Citrix Systems is looking toward 2009 as the year that its vision for cloud computing and desktop virtualization will come into much sharper focus, with product suites that allow enterprises to build new types of virtual infrastructures. Citrix plans to offer new software suites that will give enterprises the tools to build their own internal cloud computing infrastructures as well as allow businesses to tap into external clouds that are built using Citrix technology. That vision dovetails with Citrix’s virtual desktop and server virtualization offerings built around its 2007 acquisition of XenSource.
Zoho has announced Zoho CloudSQL, a middleware service that uses the familiar SQL (Structured Query Language) to connect business data stored in Zoho with traditional, on-premises applications as well as other SaaS offerings. Zoho Reports, the company’s online reporting and business intelligence service previously known as Zoho DB & Reports, is the first to support Zoho CloudSQL. Zoho Reports also added an HTTP-based API that lets users interact with their data programmatically. Customers can use this new technology to seamlessly blend the data and applications they have on-site with the data and applications they have in the cloud.

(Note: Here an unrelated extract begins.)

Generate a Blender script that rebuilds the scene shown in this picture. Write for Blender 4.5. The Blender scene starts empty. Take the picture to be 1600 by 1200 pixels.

While arguments in the IT circles continue on the readiness of cloud computing for enterprises, Amazon has added Red Hat’s JBoss to its EC2 cloud computing platform. Another established hosting service, ServePath, has jumped into the fray with a version of cloud computing called GoGrid. Although there are various examples where small companies have latched on to Amazon Web Services and GoGrid to scale up their operations on the temporary basis, the addition of Red Hat’s JBoss to the cloud computing platform shows that cloud computing is serious business.
Storage firm EMC has joined the Daoli Trusted Infrastructure Project which conducts research into “trust and assurance” in cloud computing environments. The team’s research will focus on cloud computing, trusted computing and virtualization. The issue of trust in cloud computing environments is becoming important as enterprises put applications, data and customer information in computing environments outside their local control. The research will explore a variety of techniques that could be applied to secure the underlying physical location as well as broadly shared resources.
A financial services software company, Derivix(R), has announced the launch of its new real-time Portfolio Risk system. The product facilitates buy- and sell-side firms to visualize real-time options market dynamics and underlying risk exposures to manage and successfully navigate today’s highly volatile markets. The product will be available by early 2009. The company has leveraged cloud computing, which uses virtual servers and resources delivered via the Internet as a service. The novel solution is also a more cost-effect alternative.
Salesforce.com will be expanding its cloud computing services, allowing its customers to build external websites more easily. The new service, which will be known as Force.com Sites, will be launched by the company at its Dreamforce user conference in San Francisco. Kendall Collins, senior vice president, product marketing, Salesforce.com stated that while infrastructure services of the company were expanding, it hoped to prevent the complexity brought into cloud computing by companies like Microsoft.
3Tera has announced that its eye-catching application building platform has gone through a major upgrade. The company calls its new platform an “infrastructure delivery network.” At the highest level, that means that the company can deliver remote backup on its technology platform, which is called AppLogic. “What’s new in cloud computing is the ability to leverage it for general purpose computing, and not have to write for a specific platform,” says Bert Armijo, 3Tera senior vice president of sales, marketing, and product management. “As long as the application runs on Linux (and now Solaris too), we can move between data centers with a single command.”